ABSTRACT

With the exception of studies such as Glass and Singer's (1972) that concern momentary changes in a person's sense of control, the larger number of investigations discussed thus far contain descriptions of locus of control that make it appear as if it were a stable attribute. Especially in view of the longitudinal data discussed in the preceding chapter, the reader may presume that the locus of control construct is viewed as a trait or even as a typology by its users. With subjects commonly classified as internals or externals, it could not be argued that this impression is a gross misinterpretation. The difficulty, however, inheres less in the construct itself than in our language, which encourages concision on the one hand and an animate subject within each sentence on the other.

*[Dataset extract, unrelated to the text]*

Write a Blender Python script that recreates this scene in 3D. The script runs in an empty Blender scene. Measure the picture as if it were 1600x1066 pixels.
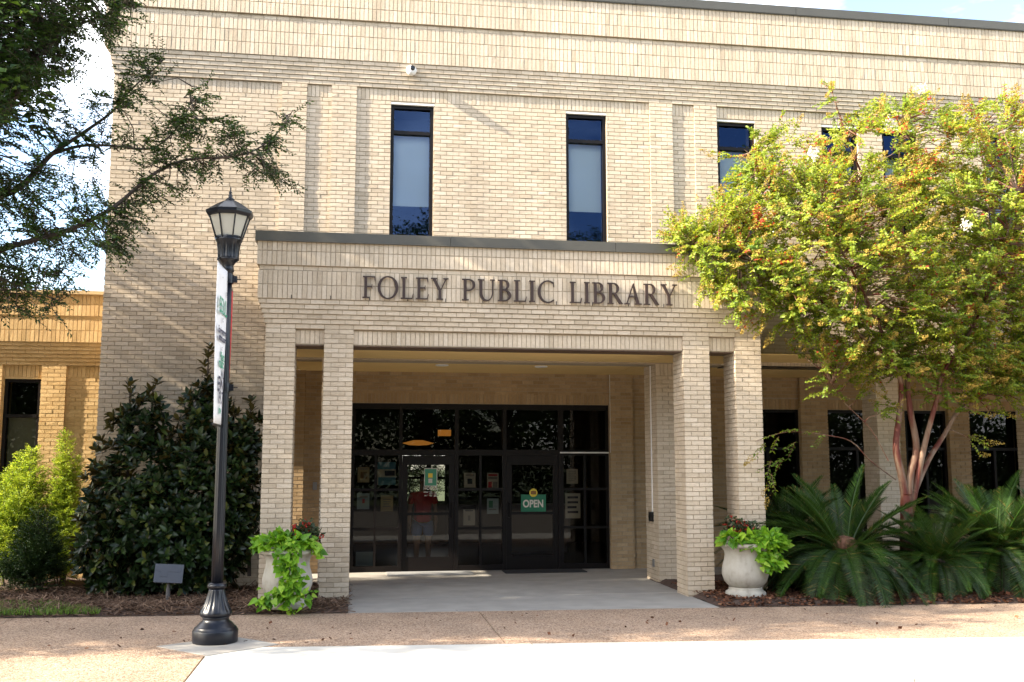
import bpy, math, random
import numpy as np
from mathutils import Vector, Matrix

# ------------------------------------------------------------------ camera
SC = bpy.context.scene
COL = SC.collection
F, YAW, PIT, CH = 1580.0, 0.1516, 0.1218, 1.906      # focal length in photo pixels, heading, tilt, eye height
cam = bpy.data.objects.new('camera', bpy.data.cameras.new('camera'))
COL.objects.link(cam)
cam.location = (0, 0, CH)
cam.rotation_euler = (math.pi / 2 + PIT, 0, -YAW)
cam.data.sensor_width = 36
cam.data.lens = 36 * F / 1600
cam.data.clip_end = 2000
SC.camera = cam

# ------------------------------------------------------------------ light
SUN_TRAVEL = Vector((1.0, 0.155, -0.58)).normalized()
to_sun = -SUN_TRAVEL
EL = math.asin(to_sun.z)
AZ = math.atan2(to_sun.x, to_sun.y)                  # clockwise from +Y
w = bpy.data.worlds.new('World')
SC.world = w
w.use_nodes = True
nt = w.node_tree
nt.nodes.clear()
sky = nt.nodes.new('ShaderNodeTexSky')
sky.sky_type = 'NISHITA'
sky.sun_disc = False
sky.sun_elevation = EL
sky.sun_rotation = AZ
sky.air_density = 1.0
sky.dust_density = 1.2
sky.ozone_density = 1.0
bg = nt.nodes.new('ShaderNodeBackground')
bg.inputs[1].default_value = 0.135
wo = nt.nodes.new('ShaderNodeOutputWorld')
tcw = nt.nodes.new('ShaderNodeTexCoord')
mp = nt.nodes.new('ShaderNodeMapping')
mp.inputs['Location'].default_value = (6.0, 2.0, 6.0)
mp.inputs['Scale'].default_value = (1.0, 1.0, 2.2)
cn = nt.nodes.new('ShaderNodeTexNoise')
cn.inputs['Scale'].default_value = 1.5
cn.inputs['Detail'].default_value = 7
cn.inputs['Roughness'].default_value = 0.58
cr = nt.nodes.new('ShaderNodeValToRGB')
cr.color_ramp.elements[0].position = 0.465
cr.color_ramp.elements[1].position = 0.60
mixc = nt.nodes.new('ShaderNodeMix')
mixc.data_type = 'RGBA'
mixc.inputs['B'].default_value = (9.0, 9.0, 9.2, 1)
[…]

If group differences are to be described, the more accurate phrasing, “those who report (on a given scale) that they perceive events as being largely contingent upon their personal efforts at the present time, as opposed to those who feel more fatalistic about the manner in which outcomes occur,” would prove to be too cumbersome to allow for concise expression. Consequently, we are more often confronted with statements suggesting that there are people who are internals and others who are externals who will, as a result of these identities, differ on any number of associated dimensions. It is one purpose of this chapter to attempt to dispel this ready perception of locus of control as a trait, or worse, a typology with all the connotations of intractability and fixedness that those terms imply.